How do you determine the material with which you proceed?

The sculptural idea determines the material. I think the material is unimportant other than for that reason. Some of the greatest sculptures have been made out of materials that have no value. I think that all the talk now about steel and stainless steel and bronze and brass and plastic is basically nonsense. There’s no doubt that using a material such as plastic, transparent glass, certain metals will tend to offer an idea, but it’s a minor idea. If that were the source of the so-called “inspiration” it would be pretty meager art. It has to be much more than that to start with. So, it’s easier for me to do the kind of open sculpture I do using sheet metal and bars than to use other materials. I would change my materials in a moment if I were to come up with some ideas that demanded it. To be sure, collage sculpture presents a different situation. The materials themselves have associative value and historical connotation.

Do you hope to reveal a specific content in your work?

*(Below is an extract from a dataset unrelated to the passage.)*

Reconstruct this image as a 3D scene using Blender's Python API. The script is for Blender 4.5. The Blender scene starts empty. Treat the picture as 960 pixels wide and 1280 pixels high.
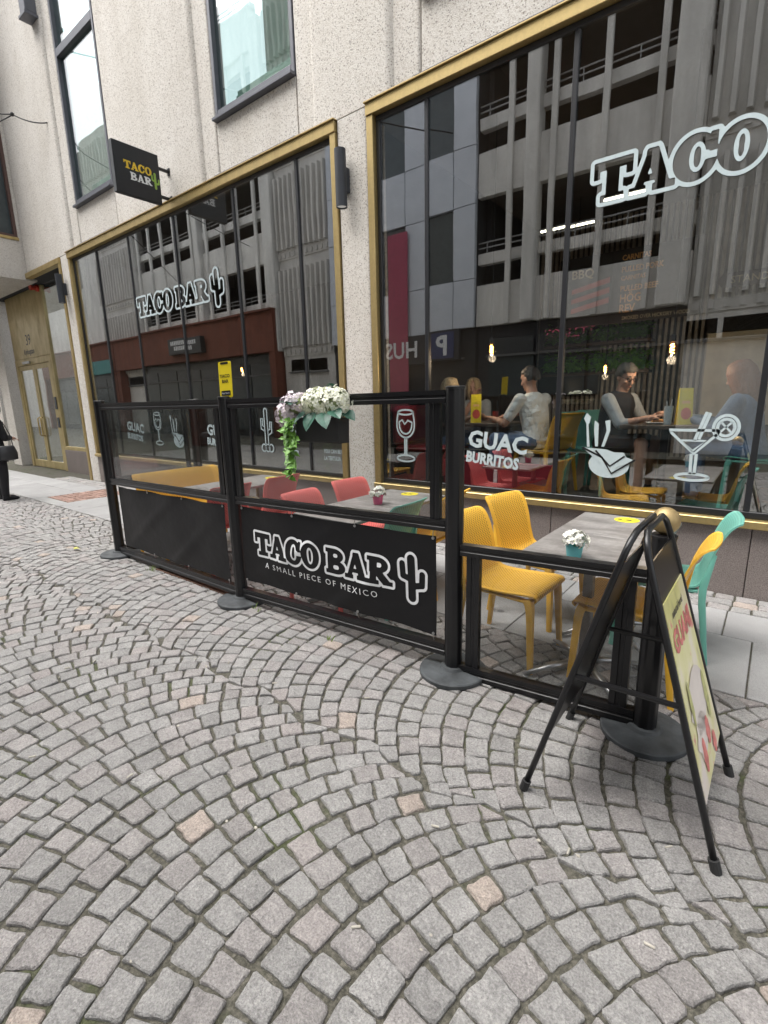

Is there a specific content? There certainly is no subject matter, let’s rule that out. There is a content and the content is, I think, what we have talked about before. Namely, the kind of tension created by the parts of the sculpture in relation to each other, definite relationships. This physical tension should create, and does create, I hope, some kind of tension in the viewer. This is what makes a piece successful or not. Otherwise, it’s simply an exercise in geometric space, in composition in space. Only when the forms have created a sense of holding each other, moving against each other, is there some similar tension set up in the observer, a kind of kinetic tension. This is what the content is. I think it’s difficult to translate content into words simply. That’s the old story. That’s why we make a sculpture. It’s not possible to verbalize it completely.